Tre anni per conoscersi, inventare e sperimentare l’esperienza di band musicale.
Marilena Anzini e Giorgio Andreoli sono gli Arecibo, cresciuti in seguito con Paolo Castiglioni e Diego Corradin.
Notevole è l’impegno vocale di Marilena, una gran bella voce che ci ricorda da vicino un pò Marina Rei, melodica ma allo stesso tempo carica di energia, e ricercato è l’impegno delle chitarre di Giorgio Andreoli insieme a Castiglioni al basso e Corradin alla batteria.
Il gruppo lombardo si è specializzato nel genere biorock influenzati da “tutti e nessuno in particorale” come affermano loro, ma che a me di rock sa un pò poco e onestamente non riuscirei neanche ad immaginarmeli. Sono bravi così.

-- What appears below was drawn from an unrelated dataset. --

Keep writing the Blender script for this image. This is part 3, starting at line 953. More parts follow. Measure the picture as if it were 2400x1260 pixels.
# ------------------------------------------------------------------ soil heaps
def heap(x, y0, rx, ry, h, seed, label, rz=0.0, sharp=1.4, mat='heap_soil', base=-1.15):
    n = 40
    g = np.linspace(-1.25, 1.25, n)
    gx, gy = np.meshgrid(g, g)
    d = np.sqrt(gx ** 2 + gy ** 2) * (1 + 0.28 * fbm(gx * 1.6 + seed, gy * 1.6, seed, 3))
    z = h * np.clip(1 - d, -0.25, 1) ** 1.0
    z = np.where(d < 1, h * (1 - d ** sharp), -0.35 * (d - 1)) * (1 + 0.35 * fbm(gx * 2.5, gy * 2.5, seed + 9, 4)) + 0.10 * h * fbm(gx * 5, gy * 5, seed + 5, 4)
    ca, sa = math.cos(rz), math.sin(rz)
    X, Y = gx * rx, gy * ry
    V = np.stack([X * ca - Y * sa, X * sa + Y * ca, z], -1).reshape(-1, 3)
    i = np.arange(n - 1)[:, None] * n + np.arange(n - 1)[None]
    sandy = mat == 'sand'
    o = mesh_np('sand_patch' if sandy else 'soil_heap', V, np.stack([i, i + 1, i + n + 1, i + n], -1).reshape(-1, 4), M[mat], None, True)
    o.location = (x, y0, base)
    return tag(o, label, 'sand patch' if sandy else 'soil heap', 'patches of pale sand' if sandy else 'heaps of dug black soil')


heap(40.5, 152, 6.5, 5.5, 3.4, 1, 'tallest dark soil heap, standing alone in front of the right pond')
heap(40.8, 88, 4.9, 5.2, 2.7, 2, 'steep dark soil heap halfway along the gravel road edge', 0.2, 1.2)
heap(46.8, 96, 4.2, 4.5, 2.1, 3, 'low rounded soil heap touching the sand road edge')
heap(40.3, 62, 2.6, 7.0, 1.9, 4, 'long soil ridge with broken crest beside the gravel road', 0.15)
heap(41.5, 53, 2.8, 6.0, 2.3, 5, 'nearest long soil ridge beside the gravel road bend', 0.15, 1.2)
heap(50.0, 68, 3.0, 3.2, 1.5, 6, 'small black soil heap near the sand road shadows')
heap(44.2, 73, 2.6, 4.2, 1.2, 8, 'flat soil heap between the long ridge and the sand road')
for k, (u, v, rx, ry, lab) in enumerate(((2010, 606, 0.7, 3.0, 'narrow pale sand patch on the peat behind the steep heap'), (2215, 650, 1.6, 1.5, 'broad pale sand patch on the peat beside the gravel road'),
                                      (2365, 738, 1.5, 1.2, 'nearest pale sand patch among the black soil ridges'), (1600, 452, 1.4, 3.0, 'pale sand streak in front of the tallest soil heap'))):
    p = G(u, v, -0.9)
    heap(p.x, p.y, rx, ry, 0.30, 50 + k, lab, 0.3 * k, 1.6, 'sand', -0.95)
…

Sei tracce musicali che hanno come filo conduttore l’amore, i suoi sentimenti, “il suo essere tutto quello che non ho avuto mai”, la ricerca dentro la propria anima persa nell’universo, e in “Figlio D” un angoscioso problema: “non ti muovi chiuso in questo vetro guardi fuori”, la fecondazione in vitro.
Interessanti e curiosi le registrazioni degli uccellini di montagna in “Dolcissimo rap” e i grilli toscani in “Lascia che sia” che per un attimo ci portano là dove la pace, la natura e il “rumore” del silenzio ci tengono per mano accompagnandoci sulla strada di una serenità interiore e dove la voce di Marilena ci culla dolcemente ricordandoci le note di let it be…
Ma è in “Pattini” che voce, chitarra e armonica raggiungono l’apice per lasciarci un sound che, ripeto, di rock ha un po’ poco ma è una musica talmente “sensibile” che è ci toglie ogni dubbio sulla forza e la voglia che gli Arecibo hanno di farsi conoscersi.